Saturday, February 12, 2011

:) ♥

Right now I’m going to sound extremely cheesy and cliché
But my words are from the heart and I mean all that I say

I was thinking about all the things that we’ve been through
And the many problems that have erupted from us two

They find little ways to slowly split us apart
But I’m always back in your arms like I was from the start

My fingers woven into yours are perfectly entwined
And I smile as I write this cause I get to call you mine

You make me feel complete, like a whole or an integral
And every moment spent with you feels absolutely wonderful

You changed me as a person and shaped the way I am
I promise to give you my heart and love you every way I can

L-O-V-E, they’re just four simple letters
But when spoken by you, suddenly everything is better

Whenever I’m with you the whole world stops spinning
It feels like an eternity, but my life with you is just beginning

I know it’s kinda lame to ask you through a rhyme,
But I love you and I hope that you’ll be my Valentine?

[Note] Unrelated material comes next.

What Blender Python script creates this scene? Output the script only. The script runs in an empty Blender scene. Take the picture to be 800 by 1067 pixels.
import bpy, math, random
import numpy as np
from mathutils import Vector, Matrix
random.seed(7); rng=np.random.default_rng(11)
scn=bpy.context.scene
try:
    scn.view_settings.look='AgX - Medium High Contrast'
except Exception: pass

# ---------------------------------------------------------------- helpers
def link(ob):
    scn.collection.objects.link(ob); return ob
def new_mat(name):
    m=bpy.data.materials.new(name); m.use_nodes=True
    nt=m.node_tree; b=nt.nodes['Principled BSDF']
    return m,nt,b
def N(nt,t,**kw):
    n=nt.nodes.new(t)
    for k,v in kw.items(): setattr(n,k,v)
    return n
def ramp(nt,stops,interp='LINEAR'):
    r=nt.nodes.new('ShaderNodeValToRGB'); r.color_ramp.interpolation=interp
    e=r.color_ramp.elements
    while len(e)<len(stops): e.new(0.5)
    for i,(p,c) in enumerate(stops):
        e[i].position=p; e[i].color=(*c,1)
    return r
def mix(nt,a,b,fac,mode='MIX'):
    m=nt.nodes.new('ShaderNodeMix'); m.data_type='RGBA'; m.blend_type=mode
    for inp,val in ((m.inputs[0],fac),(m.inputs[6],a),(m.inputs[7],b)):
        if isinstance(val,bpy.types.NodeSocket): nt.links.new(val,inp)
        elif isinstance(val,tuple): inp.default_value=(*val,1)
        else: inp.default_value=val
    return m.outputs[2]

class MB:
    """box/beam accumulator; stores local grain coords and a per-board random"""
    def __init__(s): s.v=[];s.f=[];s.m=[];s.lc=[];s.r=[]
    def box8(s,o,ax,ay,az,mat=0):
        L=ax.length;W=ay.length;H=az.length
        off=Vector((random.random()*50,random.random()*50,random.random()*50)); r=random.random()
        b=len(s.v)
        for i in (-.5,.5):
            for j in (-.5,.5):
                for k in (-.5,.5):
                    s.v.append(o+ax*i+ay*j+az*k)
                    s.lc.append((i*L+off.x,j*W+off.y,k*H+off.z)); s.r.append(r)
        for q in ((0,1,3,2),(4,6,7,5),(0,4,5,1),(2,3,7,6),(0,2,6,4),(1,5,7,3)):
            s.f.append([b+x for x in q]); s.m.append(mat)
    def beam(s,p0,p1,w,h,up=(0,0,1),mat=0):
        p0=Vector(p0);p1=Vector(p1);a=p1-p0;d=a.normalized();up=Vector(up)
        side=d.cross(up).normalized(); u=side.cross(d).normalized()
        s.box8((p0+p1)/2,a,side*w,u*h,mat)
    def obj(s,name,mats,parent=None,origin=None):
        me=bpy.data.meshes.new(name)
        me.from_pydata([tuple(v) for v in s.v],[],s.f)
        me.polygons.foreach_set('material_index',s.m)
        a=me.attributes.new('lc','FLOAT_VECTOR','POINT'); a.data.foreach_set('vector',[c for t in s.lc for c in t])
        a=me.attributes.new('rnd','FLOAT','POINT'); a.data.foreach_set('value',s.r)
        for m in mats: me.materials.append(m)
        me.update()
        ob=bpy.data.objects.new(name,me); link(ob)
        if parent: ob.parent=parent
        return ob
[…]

Thursday, February 10, 2011

Puzzles

This paranoia is gnawing at me from the inside. I can't even explain it; I wouldn't be able to if I tried. I don't know why I feel this way, I don't know why I still think about it. I know I need to stop because it's ridiculous and it's getting out of hand and I feel pretty pathetic. I think it's because I overthink everything, plus I'm insecure and my thoughts are all jumbles. But there's something wrong with me, I feel that things are out of place, but I can never put my finger on it. I can never figure out or try to explain the puzzle inside my head. But in any case, if you happen to read this post, which you will eventually, I wouldn't advise you to worry or dwell on it too much. :)

Tuesday, February 8, 2011

Oh It Is Love

Sometimes you meet someone and you just know that they're the one. The first time I met you, I had no idea that we'd even be in a relationship. That's why I don't believe in love at first sight because how can you be in love with someone you've seen for 10 seconds? But I do believe you can be in love at a young age. It doesn't matter if you're "naive" and it's not going to work out. Maybe things do change and they affect your relationships with each other, but love is love. Time changes love, but once you feel it, it's there and it's not like other people can tell you that it's not. I don't care if my heart is going to break; when the time comes for it, I'll eventually accept it and move on, but for now I know that deep down the feeling in my heart and mind and soul is love.
"Well you can think whatever you want about us. I don't care. All I know is that you;re here for me through bad and good times and that I can count on you for anything. I truly can't see myself with someone else. And maybe we're attracted to each other physically, but that doesn't change the fact that I care about you emotionally to a point where I can't even stop loving you. That's my answer baby. I don't need to hear yours :)"

Monday, February 7, 2011

Sunday, February 6, 2011

What's wrong with me? Why am I acting so clingy? This is SO not me. Maybe it's the hormones. But ugh sometimes you just make me sooo......
That choking feeling in the back of your throat where it feels like it's closing up and blocking your airway, making it more than difficult to breathe
3 hours.
"If you can't decide between two people, choose the second person because if you really loved the first, you wouldn't have fallen for the second."